Our hearts sink when the door opens and someone proudly and carefully enters with a cardboard box, and the words "We thought you'd be the best people to bring it to". No we aren't! But once you've picked it up it can't go back because it'll stink of human and then will be abandoned. So we have to decide whether to put it down straight away or keep it overnight with food, water and warmth then release it in the morning.

That's what I'll be doing with the not-quite-fully-fledged collared dove that's currently in the utility room. It stood more chance before it's 'rescuer' came to its aid.

Leave. Them. Alone.

Sunday, March 08, 2009

Can you put your hands in your head?

After conducting extensive experiments I can confirm categorically that Omally is not a pedal-bin. Even if you stand on his toes really hard the top of his head doesn't flip up.

Tuesday, March 03, 2009

You don't know how much they all mean

Good Lord. I'm absolutely stunned.

During the morning I set up a fundraising page to try to achieve Ned's target of £75 for the Stroke Association. In under 12 hours we've surpassed it. Thank you all so very, very much. (But let's not stop quite yet!)

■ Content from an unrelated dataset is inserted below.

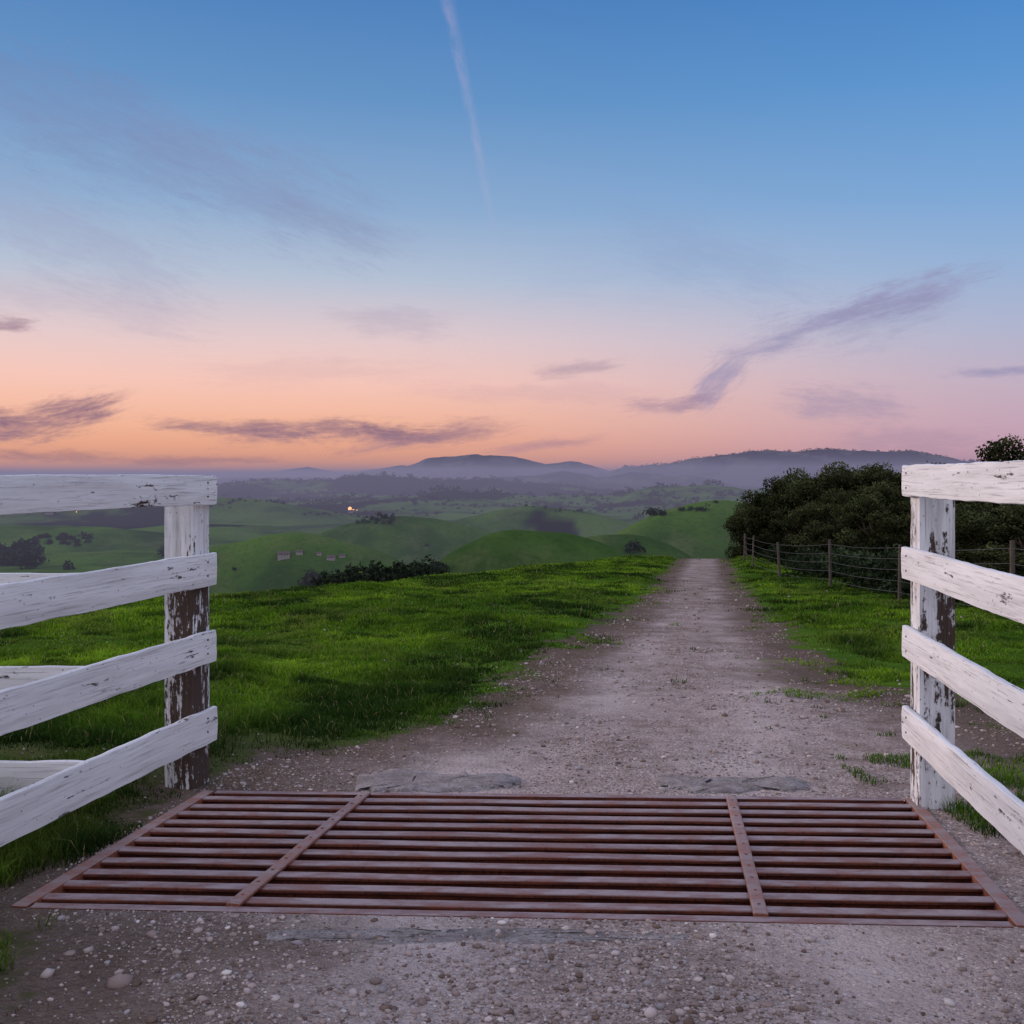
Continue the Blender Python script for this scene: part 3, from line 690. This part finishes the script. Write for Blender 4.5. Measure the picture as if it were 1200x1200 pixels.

Ned is now feeling absolutely terrified and has passed nearly enough bricks for an extension. And I'm making sure the life assurance policy is paid up.

Monday, March 02, 2009

Set my hopes up way too high

Ned's not sure what he's let himself in for; although his vertigo is less than it was, due mainly to his current job which often involves being off floor level, he's still not entirely confident at height. So he's not sure why he volunteered to take part in the International Man of Mystery abseil in aid of the Stroke Association down Fort Dunlop in three weeks time. The thing is that he needs to raise £75 in donations before the big day so, as they used to say on Blue Peter (and might still do for all I know), that's where you come in. Any donations to enable him to scare the living daylights (d'you see what I did there?) out of himself will be very gratefully received.